◆ Set task ◆
Quote, without change, all of the lines that follow.

----

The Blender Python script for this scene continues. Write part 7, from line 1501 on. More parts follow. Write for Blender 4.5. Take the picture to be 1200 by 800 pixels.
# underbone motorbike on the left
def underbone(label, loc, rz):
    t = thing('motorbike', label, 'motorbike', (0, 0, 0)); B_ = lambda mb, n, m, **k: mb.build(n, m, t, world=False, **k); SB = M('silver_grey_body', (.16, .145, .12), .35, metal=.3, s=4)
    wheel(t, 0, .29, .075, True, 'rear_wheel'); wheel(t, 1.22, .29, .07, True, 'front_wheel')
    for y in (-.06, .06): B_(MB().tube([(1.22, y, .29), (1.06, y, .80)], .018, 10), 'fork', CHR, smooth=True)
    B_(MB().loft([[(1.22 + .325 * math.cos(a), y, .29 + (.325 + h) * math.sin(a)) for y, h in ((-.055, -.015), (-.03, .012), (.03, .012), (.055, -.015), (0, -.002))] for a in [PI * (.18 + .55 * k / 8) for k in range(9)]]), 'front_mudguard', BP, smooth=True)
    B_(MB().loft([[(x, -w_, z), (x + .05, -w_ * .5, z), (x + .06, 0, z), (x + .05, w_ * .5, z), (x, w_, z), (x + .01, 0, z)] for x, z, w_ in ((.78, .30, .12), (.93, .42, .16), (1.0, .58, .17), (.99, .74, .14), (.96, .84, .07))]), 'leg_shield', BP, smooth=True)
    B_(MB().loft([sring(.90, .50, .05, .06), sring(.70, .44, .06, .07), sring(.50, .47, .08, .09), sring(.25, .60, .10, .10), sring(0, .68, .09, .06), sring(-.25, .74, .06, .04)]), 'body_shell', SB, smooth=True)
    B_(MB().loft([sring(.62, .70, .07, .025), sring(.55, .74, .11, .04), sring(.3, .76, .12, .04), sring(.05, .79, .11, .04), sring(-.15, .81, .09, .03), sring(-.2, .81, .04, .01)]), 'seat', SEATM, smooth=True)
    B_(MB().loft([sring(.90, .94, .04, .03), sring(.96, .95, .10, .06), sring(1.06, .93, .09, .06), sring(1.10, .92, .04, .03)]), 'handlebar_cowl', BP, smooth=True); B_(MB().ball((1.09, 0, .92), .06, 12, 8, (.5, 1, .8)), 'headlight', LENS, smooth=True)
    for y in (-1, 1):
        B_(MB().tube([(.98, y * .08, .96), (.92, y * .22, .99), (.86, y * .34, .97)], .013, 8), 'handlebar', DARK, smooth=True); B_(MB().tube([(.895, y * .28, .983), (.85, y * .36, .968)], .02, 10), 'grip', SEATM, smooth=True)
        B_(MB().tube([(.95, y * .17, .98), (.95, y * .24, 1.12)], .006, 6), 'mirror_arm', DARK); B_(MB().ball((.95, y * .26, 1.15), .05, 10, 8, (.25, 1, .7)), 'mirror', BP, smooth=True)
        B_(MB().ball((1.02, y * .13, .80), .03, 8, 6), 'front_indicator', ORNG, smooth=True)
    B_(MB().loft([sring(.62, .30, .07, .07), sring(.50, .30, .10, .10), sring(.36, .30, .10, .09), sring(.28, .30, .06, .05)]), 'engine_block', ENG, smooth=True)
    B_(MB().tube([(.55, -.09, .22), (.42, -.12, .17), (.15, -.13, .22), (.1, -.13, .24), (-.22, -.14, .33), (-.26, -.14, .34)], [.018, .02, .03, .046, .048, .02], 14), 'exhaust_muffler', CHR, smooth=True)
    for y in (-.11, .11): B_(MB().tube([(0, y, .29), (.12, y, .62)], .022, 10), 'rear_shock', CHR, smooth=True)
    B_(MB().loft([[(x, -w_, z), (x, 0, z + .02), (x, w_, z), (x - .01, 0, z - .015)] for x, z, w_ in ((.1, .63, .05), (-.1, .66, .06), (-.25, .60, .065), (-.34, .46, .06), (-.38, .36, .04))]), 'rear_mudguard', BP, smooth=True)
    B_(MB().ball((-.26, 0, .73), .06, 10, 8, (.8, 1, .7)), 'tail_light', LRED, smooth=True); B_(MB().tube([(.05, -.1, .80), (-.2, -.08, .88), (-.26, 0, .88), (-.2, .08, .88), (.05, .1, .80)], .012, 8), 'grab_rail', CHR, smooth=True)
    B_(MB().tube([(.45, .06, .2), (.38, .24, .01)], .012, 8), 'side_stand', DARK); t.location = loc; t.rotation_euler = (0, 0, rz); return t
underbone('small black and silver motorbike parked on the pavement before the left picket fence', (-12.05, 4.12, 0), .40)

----

◆ Reply ◆
The Blender Python script for this scene continues. Write part 7, from line 1501 on. More parts follow. Write for Blender 4.5. Take the picture to be 1200 by 800 pixels.
# underbone motorbike on the left
def underbone(label, loc, rz):
    t = thing('motorbike', label, 'motorbike', (0, 0, 0)); B_ = lambda mb, n, m, **k: mb.build(n, m, t, world=False, **k); SB = M('silver_grey_body', (.16, .145, .12), .35, metal=.3, s=4)
    wheel(t, 0, .29, .075, True, 'rear_wheel'); wheel(t, 1.22, .29, .07, True, 'front_wheel')
    for y in (-.06, .06): B_(MB().tube([(1.22, y, .29), (1.06, y, .80)], .018, 10), 'fork', CHR, smooth=True)
    B_(MB().loft([[(1.22 + .325 * math.cos(a), y, .29 + (.325 + h) * math.sin(a)) for y, h in ((-.055, -.015), (-.03, .012), (.03, .012), (.055, -.015), (0, -.002))] for a in [PI * (.18 + .55 * k / 8) for k in range(9)]]), 'front_mudguard', BP, smooth=True)
    B_(MB().loft([[(x, -w_, z), (x + .05, -w_ * .5, z), (x + .06, 0, z), (x + .05, w_ * .5, z), (x, w_, z), (x + .01, 0, z)] for x, z, w_ in ((.78, .30, .12), (.93, .42, .16), (1.0, .58, .17), (.99, .74, .14), (.96, .84, .07))]), 'leg_shield', BP, smooth=True)
    B_(MB().loft([sring(.90, .50, .05, .06), sring(.70, .44, .06, .07), sring(.50, .47, .08, .09), sring(.25, .60, .10, .10), sring(0, .68, .09, .06), sring(-.25, .74, .06, .04)]), 'body_shell', SB, smooth=True)
    B_(MB().loft([sring(.62, .70, .07, .025), sring(.55, .74, .11, .04), sring(.3, .76, .12, .04), sring(.05, .79, .11, .04), sring(-.15, .81, .09, .03), sring(-.2, .81, .04, .01)]), 'seat', SEATM, smooth=True)
    B_(MB().loft([sring(.90, .94, .04, .03), sring(.96, .95, .10, .06), sring(1.06, .93, .09, .06), sring(1.10, .92, .04, .03)]), 'handlebar_cowl', BP, smooth=True); B_(MB().ball((1.09, 0, .92), .06, 12, 8, (.5, 1, .8)), 'headlight', LENS, smooth=True)
    for y in (-1, 1):
        B_(MB().tube([(.98, y * .08, .96), (.92, y * .22, .99), (.86, y * .34, .97)], .013, 8), 'handlebar', DARK, smooth=True); B_(MB().tube([(.895, y * .28, .983), (.85, y * .36, .968)], .02, 10), 'grip', SEATM, smooth=True)
        B_(MB().tube([(.95, y * .17, .98), (.95, y * .24, 1.12)], .006, 6), 'mirror_arm', DARK); B_(MB().ball((.95, y * .26, 1.15), .05, 10, 8, (.25, 1, .7)), 'mirror', BP, smooth=True)
        B_(MB().ball((1.02, y * .13, .80), .03, 8, 6), 'front_indicator', ORNG, smooth=True)
    B_(MB().loft([sring(.62, .30, .07, .07), sring(.50, .30, .10, .10), sring(.36, .30, .10, .09), sring(.28, .30, .06, .05)]), 'engine_block', ENG, smooth=True)
    B_(MB().tube([(.55, -.09, .22), (.42, -.12, .17), (.15, -.13, .22), (.1, -.13, .24), (-.22, -.14, .33), (-.26, -.14, .34)], [.018, .02, .03, .046, .048, .02], 14), 'exhaust_muffler', CHR, smooth=True)
    for y in (-.11, .11): B_(MB().tube([(0, y, .29), (.12, y, .62)], .022, 10), 'rear_shock', CHR, smooth=True)
    B_(MB().loft([[(x, -w_, z), (x, 0, z + .02), (x, w_, z), (x - .01, 0, z - .015)] for x, z, w_ in ((.1, .63, .05), (-.1, .66, .06), (-.25, .60, .065), (-.34, .46, .06), (-.38, .36, .04))]), 'rear_mudguard', BP, smooth=True)
    B_(MB().ball((-.26, 0, .73), .06, 10, 8, (.8, 1, .7)), 'tail_light', LRED, smooth=True); B_(MB().tube([(.05, -.1, .80), (-.2, -.08, .88), (-.26, 0, .88), (-.2, .08, .88), (.05, .1, .80)], .012, 8), 'grab_rail', CHR, smooth=True)
    B_(MB().tube([(.45, .06, .2), (.38, .24, .01)], .012, 8), 'side_stand', DARK); t.location = loc; t.rotation_euler = (0, 0, rz); return t
underbone('small black and silver motorbike parked on the pavement before the left picket fence', (-12.05, 4.12, 0), .40)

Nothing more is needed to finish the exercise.